Created: Sun, 01 Nov 2015 22:18:00 GMT
Time to read: 1 minute
My 6th grader asked me this evening about the classic novel, Don Quixote. "Like, what's it about, Dad?"
I gave her a synopsis she could identify:
Miguel Cervantes wrote Don Quixote in Spanish at the same time Shakespeare was writing his plays in English.
Have you ever loved a series of books so much that you could identify with the characters (ahem: the Harry Potter series, the various Percy Jackson series, etc.)? Well, this guy in the Mancha region of Spain loved reading his books of chivalry and knights of old so much, that he went a little nuts and decided to go on the greatest LARPing adventure ever. He called himself "Don Quijote de la Mancha" ("Sir Quixote of La Mancha"), dressed as a knight in kinda shining armor, and convinced a local guy, Sancho Panza, to run around with him as his "squire." Sancho was not nutty like Don Quijote, so his job was really to make sure that Don Quijote didn't get into much trouble.

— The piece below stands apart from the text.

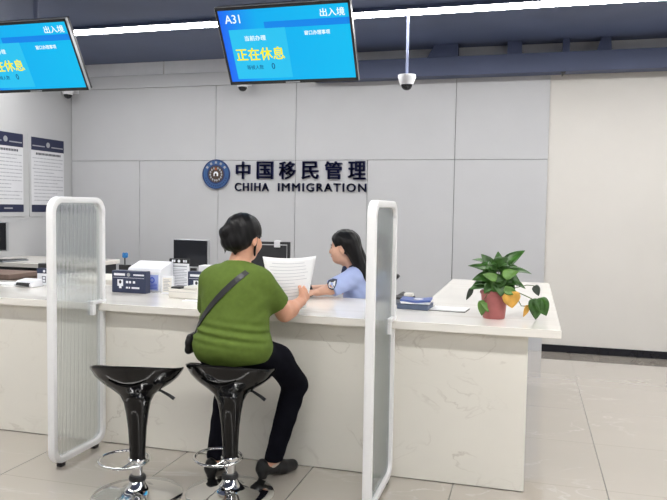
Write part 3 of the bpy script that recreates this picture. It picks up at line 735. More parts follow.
for k in range(3):
    mb = MB().box((-0.15, -0.06, 0.0035 * k), (0.13, 0.06, 0.0035 * k + 0.003)); mb.xf(Matrix.Rotation(math.radians(4 * (k - 1)), 4, 'Z')); mb.done('sheet', 'paper', t)
# right group
t = thing('booklet', 'slate booklet pack lying under the blue booklet', 'booklet', (-0.648, 4.17, Z0), math.radians(-6))
MB().box((-0.098, -0.07, 0), (0.092, 0.07, 0.032), 0.004).done('pages', 'book_slate', t)
MB().box((-0.102, -0.073, 0.0322), (0.096, 0.073, 0.034), 0.001).done('cover', 'book_slate', t)
t = thing('booklet', 'blue booklet with a white oval on its cover, on the slate pack', 'booklet', (-0.645, 4.175, Z0 + 0.0345), math.radians(3))
mb = MB(); pts = []
for k in range(9):
    x = -0.09 + 0.18 * k / 8; pts.append((x, 0.012 + 0.012 * math.cos(k / 8 * math.pi) ** 2))
mb.poly([(x, -0.075, z * 0.6) for x, z in pts] + [(x, -0.075, 0.001) for x in (0.085, -0.085)], 0.15, (0, 1, 0)).done('pages', 'paper', t)
mb = MB().poly([(x, -0.078, z * 0.6 + 0.0005) for x, z in pts] + [(x, -0.078, z * 0.6 + 0.012) for x, z in pts[::-1]], 0.156, (0, 1, 0)); mb.done('cover', 'book_blue', t)
MB().sphere((0.012, 0.0, 0.0225), (0.03, 0.03, 0.0012), 20, 6).done('oval_print', 'white_print', t, True)
t = thing('desk_device', 'grey device with a black tilted reader head behind the booklets', 'device', (-0.735, 4.33, Z0))
MB().box((-0.07, -0.06, 0), (0.06, 0.06, 0.035), 0.006).done('body', 'grey_plastic', t); MB().box((-0.075, -0.062, 0.0352), (0.05, 0.06, 0.05), 0.006).done('lid', 'black', t)
MB().box((-0.01, -0.03, 0.0505), (0.045, 0.03, 0.072), 0.006).done('cap', 'cream_plastic', t)
MB().tube([(-0.095, 0.04, 0.0), (-0.09, 0.04, 0.13)], 0.006, 8).done('stem', 'black', t, True)
mb = MB().box((-0.045, -0.02, -0.013), (0.045, 0.02, 0.013), 0.008); mb.xf(Matrix.Translation((-0.09, 0.04, 0.148)) @ Matrix.Rotation(math.radians(-42), 4, 'Y')); mb.done('reader_head', 'black', t)
t = thing('clipboard', 'white papers on a dark clipboard beside the potted plant', 'clipboard', (-0.44, 4.18, Z0), math.radians(-5))
MB().box((-0.115, -0.075, 0), (0.10, 0.09, 0.003), 0.001).done('board', 'black', t); MB().box((-0.112, -0.073, 0.0032), (0.097, 0.088, 0.008)).done('sheets', 'paper', t)
# telephone / reader in front of the officer and the mouse
t = thing('desk_phone', 'black tilted card terminal behind the held paper', 'terminal', (-1.440, 4.468, Z0), math.radians(-4))
mb = MB().box((-0.055, -0.012, 0.0), (0.055, 0.012, 0.17), 0.006); mb.xf(Matrix.Translation((0, 0, 0.018)) @ Matrix.Rotation(math.radians(-24), 4, 'Y')); mb.done('screen_body', 'black', t)
MB().box((-0.06, -0.03, 0), (0.045, 0.028, 0.020), 0.006).done('base', 'black', t)
t = thing('computer_mouse', 'black mouse under the hand of the officer', 'mouse', (-1.432, 4.338, Z0), math.radians(70))
MB().sphere((0, 0, 0.012), (0.033, 0.055, 0.024), 20, 12).xf(Matrix.Identity(4)).done('shell', 'black', t, True)
for v in t.children[0].data.vertices: v.co.z = max(v.co.z, 0.0)
MB().box((-0.012, 0.012, 0.0335), (-0.007, 0.045, 0.036), 0.001).done('button', 'grey_plastic', t)
# rear left monitor
monitor('black monitor on the rear left desk, cut by the photo edge', (-5.375, 6.02, 0.8755), math.radians(2), 0.38, 0.30, 0.25)
t = thing('keyboard', 'flat dark keyboard in front of the rear left monitor', 'keyboard', (-5.14, 6.03, 0.8755), math.radians(80))
MB().box((-0.16, -0.06, 0), (0.16, 0.06, 0.014), 0.003).done('case', 'grey_plastic', t)
mb = MB()
for i in range(12):
    for j in range(4): mb.box((-0.15 + i * 0.025, -0.05 + j * 0.026, 0.0142), (-0.128 + i * 0.025, -0.028 + j * 0.026, 0.019))
mb.done('keys', 'black', t)

# ------------------------------------------------------------------ office chairs
def office_chair(label, loc, rz, ztop, hb=0.55):
    t = thing('office_chair', label, 'chair', loc, rz, None)   # faces +Y locally
    n = 9; bm = bmesh.new(); w, d = 0.23, 0.02
    hb = min(hb, ztop - 0.53); zb = ztop - hb
    MB().box((-w + 0.02, -0.235, zb + 0.02), (w - 0.02, -0.225, ztop - 0.02), 0.002).done('back_mesh', 'mesh_black', t)
    mb = MB(); mb.tube([(-w, -0.23, zb), (-w, -0.23, ztop), (w, -0.23, ztop), (w, -0.23, zb)], 0.018, 10, closed=True); mb.done('back_frame', 'black', t, True)
    MB().box((-0.24, -0.2, 0.44), (0.24, 0.26, 0.50), 0.02).done('seat', 'mesh_black', t)
    MB().box((-0.035, -0.27, 0.40), (0.035, -0.249, zb + 0.14), 0.004).box((-0.035, -0.27, 0.40), (0.035, 0.0, 0.4395), 0.004).done('back_bar', 'black', t)
    MB().tube([(0, 0, 0.08), (0, 0, 0.40)], 0.028, 14).done('gas_lift', 'chrome', t, True)
    for s in (-1, 1):
        MB().tube([(s * 0.2, 0.0, 0.425), (s * 0.28, 0.0, 0.46), (s * 0.28, -0.02, 0.68)], 0.016, 10).box((s * 0.28 - 0.035, -0.14, 0.68), (s * 0.28 + 0.035, 0.12, 0.71), 0.01).done('armrest', 'black', t, True)
    for k in range(5):
        a = 2 * math.pi * k / 5 + 0.3; x, y = 0.29 * math.cos(a), 0.29 * math.sin(a)
        l = MB().tube([(0, 0, 0.10), (x, y, 0.07)], [0.026, 0.016], 10).done('leg', 'black', t, True)
        MB().sphere((x, y, 0.03), 0.03, 14, 8).done('caster', 'black', l, True)
    return t
oc = office_chair('black mesh office chair standing empty behind the held paper', (-2.20, 5.42, 0), math.radians(184), 1.165)
MB().box((-0.155, -0.2605, 1.128), (-0.105, -0.20, 1.186), 0.004).done('tag', 'white_plastic', oc)
office_chair('black office chair under the officer, behind the counter and mostly hidden', (-1.10, 4.77, 0), math.radians(90), 0.86)

# ------------------------------------------------------------------ potted pothos
PX, PY = -0.178, 3.96
pl = thing('potted_pothos', 'leafy green pothos in a dusty red pot on the right end of the counter', 'plant', (PX, PY, Z0))
MB().lathe([(0, 0), (0.057, 0), (0.060, 0.004), (0.073, 0.135), (0.078, 0.137), (0.079, 0.152), (0.074, 0.154), (0.072, 0.15), (0.069, 0.132), (0, 0.13)], 40).done('pot', 'terracotta', pl, True)
MB().lathe([(0, 0.133), (0.0685, 0.133), (0.0695, 0.1395), (0.04, 0.142), (0, 0.143)], 30).done('soil', 'soil', pl, True)
RV = Vector((0.962514, 0.27078, 0)).normalized(); FV = Vector((-0.27078, 0.962514, 0)).normalized()
def pt(a, b, z): return RV * a + FV * b + Vector((0, 0, z))   # a right, b away, z up (local to the pot)
def leaf_into(bm, base, tip, width, up, cup=0.25, droop=0.12):
    base, tip = Vector(base), Vector(tip); ax = tip - base; L = ax.length; ax.normalize()
    up = Vector(up); side = ax.cross(up).normalized(); nrm = side.cross(ax).normalized()
    N = 10; rows = []
    for i in range(N + 1):
        t = i / N
        hw = width / 2 * (math.sin(math.pi * min(1, t ** 0.62)) ** 0.85 if 0 < t < 1 else 0.0)
        back = -0.07 * L * math.sin(math.pi * min(1, t * 2.5)) if t < 0.4 else 0
        row = []
        for j in (-1, -0.55, 0, 0.55, 1):
            p = base + ax * (t * L + (back if abs(j) > .3 else 0)) + side * (j * hw) + nrm * (cup * abs(j) * hw - droop * L * t * t + 0.06 * L * math.sin(math.pi * t))
            row.append(bm.verts.new(p))
        rows.append(row)
    for A, B in zip(rows, rows[1:]):
        for j in range(4): bm.faces.new((A[j], A[j + 1], B[j + 1], B[j]))
def finish_leaf(bm, name, m):
    bmesh.ops.recalc_face_normals(bm, faces=bm.faces[:])
    me = bpy.data.meshes.new(name); bm.to_mesh(me); bm.free(); o = link(name, me, m, pl, True, angle=80)
    md = o.modifiers.new('thickness', 'SOLIDIFY'); md.thickness = 0.0012; return o
# px offsets relative to the pot centre (492,293 rim): 184 px per metre
def px(x, y, b=0.0): return pt((x - 491.5) / 187, b, 0.152 - (y - 293) / 187)
big = [ # base, tip, width, depth, up
    ((500, 268), (521, 249), 0.075, -0.00, (0, -0.6, 0.8)), ((494, 266), (496, 252), 0.055, 0.02, (0.3, -0.9, 0.2)),
    ((503, 272), (529, 272), 0.060, -0.02, (0, -0.5, 0.9)), ((488, 274), (464, 265), 0.062, -0.01, (0, -0.55, 0.8)),
    ((490, 270), (478, 255), 0.062, 0.02, (-0.3, -0.7, 0.5)), ((487, 279), (467, 280), 0.070, -0.03, (0, -0.7, 0.7)),
    ((484, 286), (464, 290), 0.055, -0.03, (0, -0.7, 0.7)), ((494, 275), (487, 292), 0.095, -0.07, (0, -1, 0.1)),
    ((499, 277), (516, 283), 0.075, -0.05, (0, -0.8, 0.5)), ((492, 268), (503, 258), 0.085, -0.03, (0.2, -0.9, 0.4)),
    ((491, 272), (480, 267), 0.080, -0.05, (0, -0.9, 0.4)), ((500, 283), (508, 296), 0.070, -0.07, (0.2, -1, 0.2)),
    ((488, 283), (478, 294), 0.060, -0.06, (-0.2, -1, 0.2)), ((497, 262), (507, 268), 0.070, 0.0, (0.1, -0.9, 0.4)),
    ((505, 282), (522, 288), 0.050, -0.04, (0, -0.6, 0.8)), ((486, 266), (470, 260), 0.060, 0.05, (0, -0.3, 0.9)),
    ((502, 266), (514, 262), 0.060, 0.06, (0, -0.3, 0.9)), ((494, 284), (494, 296), 0.075, -0.085, (0, -1, 0.1)),
    ((496, 280), (505, 276), 0.08, -0.06, (0, -1, 0.5))]
bm = bmesh.new()
for (b0, t0, w, dd, up) in big[::2]: 
    U = RV * up[0] + FV * up[1] + Vector((0, 0, up[2])); leaf_into(bm, px(*b0, dd * 0.6), px(*t0, dd * 1.2), w, U)
finish_leaf(bm, 'foliage', 'leaf')
bm = bmesh.new()
for (b0, t0, w, dd, up) in big[1::2]:
    U = RV * up[0] + FV * up[1] + Vector((0, 0, up[2])); leaf_into(bm, px(*b0, dd * 0.6), px(*t0, dd * 1.2), w, U)
for k in range(34):
    a = rng.uniform(0, 2 * math.pi); r = rng.uniform(0.03, 0.088); z = rng.uniform(0.19, 0.345)
    z = min(z, 0.36 - 1.2 * abs(r - 0.02)); b0 = pt(r * 0.5 * math.cos(a), 0.5 * r * math.sin(a), z - 0.01); t0 = pt(1.55 * r * math.cos(a), 1.55 * r * math.sin(a), z + rng.uniform(-0.045, 0.02))
    leaf_into(bm, b0, t0, rng.uniform(0.04, 0.065), Vector((0, 0, 1)) - FV * 0.6)
finish_leaf(bm, 'foliage', 'leaf')
bm = bmesh.new()
for (b0, t0, w, dd, up) in [((496, 277), (512, 270), 0.06, -0.085, (0, -1, 0.7)), ((490, 280), (476, 274), 0.05, -0.08, (0, -1, 0.5)), ((497, 290), (512, 293), 0.05, -0.085, (0, -1, .3)), ((486, 312), (476, 304), 0.045, -0.045, (0, -1, .3)), ((478, 302), (478, 319), 0.055, -0.03, (0, -1, 0.1))]:
    U = RV * up[0] + FV * up[1] + Vector((0, 0, up[2])); leaf_into(bm, px(*b0, dd), px(*t0, dd), w, U)
finish_leaf(bm, 'foliage', 'leaf_light')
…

Their first adventure was against some giants who were troubling the area, or, as Sancho knew them to be, windmills that were doing what windmills are designed to do.
Back then, copyright was non-existent, so after the first book was written, someone else wrote a sequel. Cervantes, the original author, wrote a second book and devoted several chapters to Don Quixote and Sancho Panza learning about this unauthorized sequel and dealing with its fallout.
At that point, she laughed and decided that this sounds like a pretty cool book.
I read the first book in high school, then loaned out my copy and forgot to whom I loaned it. Much later, I listened to the audiobook version of Don Quixote: Translated by Edith Grossman as read excellently by George Guidall.
I also have a version in Spanish that I take out and read a little of every now and then. However, with only 4 years of high school Spanish under my belt, this is a difficult read.